Quando eu tinha uns oito ou nove anos de vez em quando alguém aparecia com a seguinte pergunta: O que você quer ser quando crescer? Não tenho uma boa lembrança do que os garotos respondiam, mas poucos, felizmente, diziam querer ser jogadores de futebol. Já as meninas variavam suas respostas entre modelo e professora, algumas chegando até mesmo a querer ser as duas coisas ao mesmo tempo (hoje eu teria medo de fazer tal pergunta pois a resposta poderia ser algo do tipo participante de reality show ou mulher de pagodeiro e/ou de jogador de futebol).
Devo confessar que eu e minhas amigas sempre brincávamos de “modelo”. Inventávamos uma passarela, criávamos nomes artísticos e esbanjávamos toda a graça e o charme que somente uma menina de oito anos pode ter.
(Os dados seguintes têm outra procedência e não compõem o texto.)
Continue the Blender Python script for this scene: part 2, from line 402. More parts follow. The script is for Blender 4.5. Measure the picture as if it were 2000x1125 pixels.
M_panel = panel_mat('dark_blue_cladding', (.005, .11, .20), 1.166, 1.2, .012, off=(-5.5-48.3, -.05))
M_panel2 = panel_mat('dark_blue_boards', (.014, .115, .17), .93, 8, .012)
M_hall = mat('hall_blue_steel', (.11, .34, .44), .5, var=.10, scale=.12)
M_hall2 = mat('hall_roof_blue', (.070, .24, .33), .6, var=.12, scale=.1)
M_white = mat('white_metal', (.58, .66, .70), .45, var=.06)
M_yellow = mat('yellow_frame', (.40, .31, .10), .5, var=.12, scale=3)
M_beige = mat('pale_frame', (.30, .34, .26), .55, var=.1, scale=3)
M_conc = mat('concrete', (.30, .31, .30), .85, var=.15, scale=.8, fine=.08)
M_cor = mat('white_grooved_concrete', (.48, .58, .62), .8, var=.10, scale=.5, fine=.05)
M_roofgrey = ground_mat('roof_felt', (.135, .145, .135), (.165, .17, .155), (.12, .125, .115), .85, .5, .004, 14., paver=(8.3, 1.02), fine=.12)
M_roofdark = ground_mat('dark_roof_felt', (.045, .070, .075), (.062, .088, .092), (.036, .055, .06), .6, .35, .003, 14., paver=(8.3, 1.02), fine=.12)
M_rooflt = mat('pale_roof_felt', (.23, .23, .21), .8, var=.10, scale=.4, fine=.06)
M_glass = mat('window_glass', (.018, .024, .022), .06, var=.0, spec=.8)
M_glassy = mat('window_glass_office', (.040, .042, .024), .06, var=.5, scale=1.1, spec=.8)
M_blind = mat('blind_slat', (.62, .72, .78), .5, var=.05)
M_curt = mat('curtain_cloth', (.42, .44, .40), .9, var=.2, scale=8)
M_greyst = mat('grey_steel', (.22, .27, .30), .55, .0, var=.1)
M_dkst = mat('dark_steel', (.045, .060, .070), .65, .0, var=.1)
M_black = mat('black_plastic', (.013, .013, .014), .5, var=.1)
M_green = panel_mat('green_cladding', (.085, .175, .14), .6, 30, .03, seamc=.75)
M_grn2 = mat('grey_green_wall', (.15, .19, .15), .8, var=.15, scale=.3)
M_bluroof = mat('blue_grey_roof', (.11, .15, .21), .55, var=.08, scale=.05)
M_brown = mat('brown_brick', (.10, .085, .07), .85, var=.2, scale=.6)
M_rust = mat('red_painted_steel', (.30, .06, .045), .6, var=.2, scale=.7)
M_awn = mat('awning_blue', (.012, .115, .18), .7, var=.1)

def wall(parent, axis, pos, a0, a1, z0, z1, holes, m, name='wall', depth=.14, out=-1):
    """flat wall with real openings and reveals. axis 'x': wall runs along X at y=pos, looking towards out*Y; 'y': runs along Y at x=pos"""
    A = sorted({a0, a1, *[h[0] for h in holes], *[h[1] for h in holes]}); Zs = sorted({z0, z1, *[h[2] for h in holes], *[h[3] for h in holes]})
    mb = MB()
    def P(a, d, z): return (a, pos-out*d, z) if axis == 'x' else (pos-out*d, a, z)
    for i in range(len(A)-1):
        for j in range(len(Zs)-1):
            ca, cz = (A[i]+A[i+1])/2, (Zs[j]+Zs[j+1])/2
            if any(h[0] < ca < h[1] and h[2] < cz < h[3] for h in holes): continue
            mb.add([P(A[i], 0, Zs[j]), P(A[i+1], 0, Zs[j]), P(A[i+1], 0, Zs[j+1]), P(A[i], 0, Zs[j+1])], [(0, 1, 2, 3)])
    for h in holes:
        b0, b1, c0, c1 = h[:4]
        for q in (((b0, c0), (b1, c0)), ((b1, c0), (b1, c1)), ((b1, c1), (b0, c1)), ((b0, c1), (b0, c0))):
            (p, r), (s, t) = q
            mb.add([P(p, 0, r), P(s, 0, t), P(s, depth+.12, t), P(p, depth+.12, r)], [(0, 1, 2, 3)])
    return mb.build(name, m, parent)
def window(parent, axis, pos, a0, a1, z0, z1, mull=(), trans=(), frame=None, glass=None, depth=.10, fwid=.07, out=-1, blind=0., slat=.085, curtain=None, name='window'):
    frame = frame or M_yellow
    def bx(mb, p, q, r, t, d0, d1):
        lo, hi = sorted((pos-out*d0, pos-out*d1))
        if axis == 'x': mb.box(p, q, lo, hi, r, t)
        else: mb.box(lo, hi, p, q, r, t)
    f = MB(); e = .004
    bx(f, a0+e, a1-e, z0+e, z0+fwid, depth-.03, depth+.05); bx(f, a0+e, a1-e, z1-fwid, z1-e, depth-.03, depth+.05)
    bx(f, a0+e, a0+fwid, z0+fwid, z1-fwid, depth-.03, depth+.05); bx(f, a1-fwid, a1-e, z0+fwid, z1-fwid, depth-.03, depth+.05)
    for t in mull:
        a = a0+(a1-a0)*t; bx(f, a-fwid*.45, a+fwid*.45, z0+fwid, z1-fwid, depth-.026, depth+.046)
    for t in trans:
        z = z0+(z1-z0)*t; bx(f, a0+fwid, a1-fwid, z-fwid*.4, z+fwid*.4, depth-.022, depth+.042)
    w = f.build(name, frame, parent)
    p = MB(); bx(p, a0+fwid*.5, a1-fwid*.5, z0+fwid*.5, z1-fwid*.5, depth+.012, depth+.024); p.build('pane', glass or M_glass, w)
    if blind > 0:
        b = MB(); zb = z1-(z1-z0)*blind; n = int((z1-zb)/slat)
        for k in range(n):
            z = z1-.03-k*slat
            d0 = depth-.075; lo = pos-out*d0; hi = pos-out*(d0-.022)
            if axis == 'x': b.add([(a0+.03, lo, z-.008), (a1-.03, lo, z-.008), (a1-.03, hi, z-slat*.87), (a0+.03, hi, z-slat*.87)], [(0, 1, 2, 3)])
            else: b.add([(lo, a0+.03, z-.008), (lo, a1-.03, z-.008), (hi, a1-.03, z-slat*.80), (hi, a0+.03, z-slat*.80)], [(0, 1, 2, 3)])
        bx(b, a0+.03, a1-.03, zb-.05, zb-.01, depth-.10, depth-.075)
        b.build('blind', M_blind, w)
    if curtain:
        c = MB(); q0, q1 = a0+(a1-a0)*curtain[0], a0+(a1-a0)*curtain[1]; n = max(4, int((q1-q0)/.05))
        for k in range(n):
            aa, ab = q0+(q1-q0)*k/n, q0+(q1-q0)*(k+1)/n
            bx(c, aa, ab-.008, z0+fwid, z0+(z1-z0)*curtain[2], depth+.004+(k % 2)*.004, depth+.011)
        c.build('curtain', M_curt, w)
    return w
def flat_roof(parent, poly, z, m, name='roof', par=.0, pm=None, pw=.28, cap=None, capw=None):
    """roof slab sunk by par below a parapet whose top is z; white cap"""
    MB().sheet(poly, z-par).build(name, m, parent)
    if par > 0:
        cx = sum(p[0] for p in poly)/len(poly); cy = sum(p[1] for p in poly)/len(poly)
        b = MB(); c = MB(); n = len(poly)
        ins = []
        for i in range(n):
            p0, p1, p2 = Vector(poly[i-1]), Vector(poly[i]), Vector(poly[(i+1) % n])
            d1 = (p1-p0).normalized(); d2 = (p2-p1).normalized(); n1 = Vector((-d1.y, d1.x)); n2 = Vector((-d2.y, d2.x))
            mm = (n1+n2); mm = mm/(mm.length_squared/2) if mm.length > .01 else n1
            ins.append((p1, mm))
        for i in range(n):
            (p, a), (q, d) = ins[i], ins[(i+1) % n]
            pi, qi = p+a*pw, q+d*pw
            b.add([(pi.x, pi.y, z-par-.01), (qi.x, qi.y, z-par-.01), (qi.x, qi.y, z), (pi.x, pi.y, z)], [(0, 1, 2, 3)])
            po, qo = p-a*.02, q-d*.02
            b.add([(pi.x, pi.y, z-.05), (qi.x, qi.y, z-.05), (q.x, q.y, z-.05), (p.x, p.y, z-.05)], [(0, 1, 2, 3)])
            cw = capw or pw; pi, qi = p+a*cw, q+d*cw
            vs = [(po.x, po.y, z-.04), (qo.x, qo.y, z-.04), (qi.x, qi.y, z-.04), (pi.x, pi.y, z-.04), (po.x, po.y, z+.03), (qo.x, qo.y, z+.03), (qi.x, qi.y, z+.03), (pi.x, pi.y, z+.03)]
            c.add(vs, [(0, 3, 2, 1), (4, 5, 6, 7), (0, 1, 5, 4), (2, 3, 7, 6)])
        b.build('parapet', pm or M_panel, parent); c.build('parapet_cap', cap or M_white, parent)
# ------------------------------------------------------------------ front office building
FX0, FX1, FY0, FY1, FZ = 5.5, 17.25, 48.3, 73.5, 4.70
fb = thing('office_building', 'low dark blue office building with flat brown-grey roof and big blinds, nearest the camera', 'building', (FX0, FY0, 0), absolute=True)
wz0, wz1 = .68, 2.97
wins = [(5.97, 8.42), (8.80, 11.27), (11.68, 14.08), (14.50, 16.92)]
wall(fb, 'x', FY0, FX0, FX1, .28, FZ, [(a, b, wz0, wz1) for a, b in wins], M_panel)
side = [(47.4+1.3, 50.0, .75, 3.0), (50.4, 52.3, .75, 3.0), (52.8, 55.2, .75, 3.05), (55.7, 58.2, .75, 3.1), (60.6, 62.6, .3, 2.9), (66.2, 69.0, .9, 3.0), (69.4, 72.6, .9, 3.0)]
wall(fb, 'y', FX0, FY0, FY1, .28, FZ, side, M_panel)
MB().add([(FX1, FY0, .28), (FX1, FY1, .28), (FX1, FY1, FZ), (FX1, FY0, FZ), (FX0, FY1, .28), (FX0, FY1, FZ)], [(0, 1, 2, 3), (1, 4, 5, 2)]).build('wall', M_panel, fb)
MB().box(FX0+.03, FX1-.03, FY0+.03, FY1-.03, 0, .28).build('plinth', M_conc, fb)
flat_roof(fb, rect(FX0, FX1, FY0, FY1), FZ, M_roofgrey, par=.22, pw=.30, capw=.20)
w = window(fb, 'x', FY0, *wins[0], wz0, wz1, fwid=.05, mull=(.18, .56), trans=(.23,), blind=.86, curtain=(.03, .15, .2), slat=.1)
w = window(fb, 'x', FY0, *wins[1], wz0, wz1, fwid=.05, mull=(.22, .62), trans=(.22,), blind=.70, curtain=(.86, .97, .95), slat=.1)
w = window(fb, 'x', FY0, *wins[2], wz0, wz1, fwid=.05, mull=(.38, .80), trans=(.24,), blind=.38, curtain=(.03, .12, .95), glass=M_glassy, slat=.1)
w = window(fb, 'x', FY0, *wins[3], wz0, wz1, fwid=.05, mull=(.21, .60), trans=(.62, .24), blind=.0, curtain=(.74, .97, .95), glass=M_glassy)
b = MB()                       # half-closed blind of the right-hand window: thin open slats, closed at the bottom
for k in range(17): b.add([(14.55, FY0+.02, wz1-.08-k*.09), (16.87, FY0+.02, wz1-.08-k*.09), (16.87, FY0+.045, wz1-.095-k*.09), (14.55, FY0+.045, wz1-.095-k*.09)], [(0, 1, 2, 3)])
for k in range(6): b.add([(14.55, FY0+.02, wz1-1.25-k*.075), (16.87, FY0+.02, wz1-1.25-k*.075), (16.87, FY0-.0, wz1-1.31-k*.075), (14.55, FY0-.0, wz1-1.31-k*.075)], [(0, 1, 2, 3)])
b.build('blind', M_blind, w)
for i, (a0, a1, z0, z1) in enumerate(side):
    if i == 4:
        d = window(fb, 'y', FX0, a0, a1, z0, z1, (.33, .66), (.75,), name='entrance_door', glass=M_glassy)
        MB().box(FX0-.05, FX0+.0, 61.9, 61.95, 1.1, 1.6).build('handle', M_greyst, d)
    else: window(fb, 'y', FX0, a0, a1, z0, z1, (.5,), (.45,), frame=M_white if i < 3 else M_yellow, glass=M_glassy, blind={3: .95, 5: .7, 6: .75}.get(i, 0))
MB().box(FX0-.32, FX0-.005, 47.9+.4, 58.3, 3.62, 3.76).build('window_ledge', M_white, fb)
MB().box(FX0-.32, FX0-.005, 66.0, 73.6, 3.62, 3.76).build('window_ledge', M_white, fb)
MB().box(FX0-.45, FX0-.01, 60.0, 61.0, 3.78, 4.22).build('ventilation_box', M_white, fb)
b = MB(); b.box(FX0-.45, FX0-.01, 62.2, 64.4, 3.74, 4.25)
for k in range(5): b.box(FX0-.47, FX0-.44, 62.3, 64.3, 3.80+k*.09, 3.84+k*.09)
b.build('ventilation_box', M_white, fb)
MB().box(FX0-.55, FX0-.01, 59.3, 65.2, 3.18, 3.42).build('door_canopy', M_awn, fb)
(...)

Mas bem lá no fundo o que eu queria mesmo era ser professora. As professoras eram para mim um porto seguro fora de casa. Algumas eram bravas, outras exigentes, mas todas tinham algo em comum: demonstravam ter amor pela profissão, coisa rara nos dias de hoje. Não vou aqui discutir questões como remuneração, reconhecimento e qualidade do ensino, mas se o número de pessoas que escolhem essa profissão diminuiu, algum bom motivo existe para isso.
Mas quero falar hoje sobre minha troca de papéis: de aluna passei a (quase) professora. Aquele desejo de criança ficou ali guardado por muitos anos. Terminei o ensino fundamental, o médio, fiquei grávida, fui trabalhar e um dia me deu aquela vontade louca de voltar a estudar. Fiz vestibular e passei para cursar Letras na UFPR, mais especificamente Inglês. Quero deixar claro que quase sempre estudei em escolas públicas e, sendo assim, o ensino de Língua Inglesa nunca foi prioridade. Ano após ano aprendia e desaprendia o verbo to be, uma eterna recorrência. Avanço significativo no aprendizado da língua estrangeira não tive quase nenhum. Fiz aqui e ali, quando sobrava algum dinheiro, cursos em escolas de idioma, mas nunca passei do segundo nível. Foi assim, com pouco inglês mas muita vontade, que entrei na faculdade. O primeiro dia de aula, lembro-me bem, foi um dos piores dias do curso. A professora despejava seu inglês em cima dos alunos e os alunos faziam uma cara do tipo “o que eu estou fazendo aqui?”. Havia na turma alunos com um inglês mais avançado, o que tornava as aulas ainda mais difíceis para mim. Terminei aquele meu primeiro dia na faculdade com uma certeza: aqueles próximos cinco anos não seriam fáceis.
Decidi correr por fora e me matriculei no curso de inglês do centro de línguas da Universidade. Trabalhava durante todo o dia, ia para a faculdade à noite e aos sábados para o curso de inglês. Os avanços aconteciam, mas eram tímidos. Muitas vezes pensei em desistir do Inglês e cursar somente o Português. Mas eu não podia fazer isso. Desde de criança, nas minhas brincadeiras, eu fingia falar inglês, ou algo que eu pensava ser isso. Enrolava bem a língua e saía conversando com bonecas e amigos imaginários.
Guardei a insegurança num cantinho, segui em frente e acho, tive mais acertos que erros. A prova de fogo aconteceu este semestre. Quando se está na posição de aluno, ainda que as coisas sejam difíceis, você tem a desculpa de que ainda está aprendendo ou, a justificativa mais fácil, que a culpa é do professor. Mas quando se está do lado de cá da sala de aula? Para qual lado correr quando se tem uma turma inteira com a confiança de que você sabe tudo (lembram? minhas professoras eram meu porto seguro fora de casa)?. Pela primeira vez estive do lado de cá da sala de aula e senti um misto de medo e realização. Medo, pois hoje sei que professores não sabem tudo e, ainda que não tenha saído da faculdade (o fim está próximo, e com isso me vem um misto de alívio e tristeza), sinto-me realizada por saber que aquela caloura que não sabia quase nada hoje sabe que precisa aprender mais a cada momento para quem sabe, um dia, ser o porto seguro de alguém.